Trotz Verbesserungen: Fehlende Unabhängigkeit bleibt grundlegendes Problem

Seit Jahren kritisieren wir immer wieder die fehlende Unabhängigkeit vieler EFSA-Expert/innen und Mitarbeiter/innen von denen, die sie eigentlich kontrollieren sollen. Dies können Sie in unserem Online-Lexikon Lobbypedia nachlesen. Nach zahlreichen beunruhigenden Fällen und harscher Kritik sowohl der Öffentlichkeit als auch des Europäischen Parlaments und des Europäischen Rechnungshofs, hatte die EFSA 2012 eine Initiative gestartet, um ihre Standards anzuheben. Zum Beispiel sollte sichtbar gemacht werden, welche Mitarbeiter/innen zuvor oder parallel bei Agrarkonzernen oder Lobbygruppen beschäftigt waren. Auch sollten zeitgleich mit der Arbeit in EFSA-Gremien Aktivitäten für Organisationen wie dem ILSI (International Life Sciences Institute) ausgeschlossen werden, das von der Lebensmittel- und Agrochemieindustrie finanziert wird.

Budget für unabhängige Forschung zu klein

Doch die Initiative ging nicht weit genug. Nach wie vor lassen sich in den wissenschaftlichen Gremien und Arbeitsgruppen bei der EFSA Expert/innen mit finanziellen Interessen bei Unternehmen finden, die die Behörde regulieren soll. Die EFSA argumentiert: Würde sie alle Forderungen des Europäischen Parlaments für mehr Unabhängigkeit ihrer Expertise umsetzen, würde sie keine ausreichend qualifizierten Wissenschaftlerinnen und Wissenschaftler mehr finden. Dieses Argument ist besorgniserregend und stimmt nachdenklich. Und es führt uns zum Kernproblem, das wir heute an sehr vielen Stellen sehen: Das Budget, das die EFSA von der öffentlichen Hand – in dem Fall der EU-Kommission – für unabhängige Expertise bekommt, ist viel zu klein.
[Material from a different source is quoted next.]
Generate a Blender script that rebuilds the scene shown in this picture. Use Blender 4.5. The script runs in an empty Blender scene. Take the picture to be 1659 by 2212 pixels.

Wir fordern dringend, dass die EU-Kommission Geld in die Hand nimmt, um eine objektive und neutrale Überprüfung der Lebensmittel und Chemikalien für die Gesundheit von 500 Millionen EU-Bürger zu gewährleisten, statt Gelder für die Behörde zu kürzen. Wer jetzt mit dem Finger auf die EU-Kommission zeigt, sollte natürlich nicht vergessen, wer letztlich bereit sein muss, das nötige Geld an die EU-Kommission zu geben: Die Mitgliedstaaten.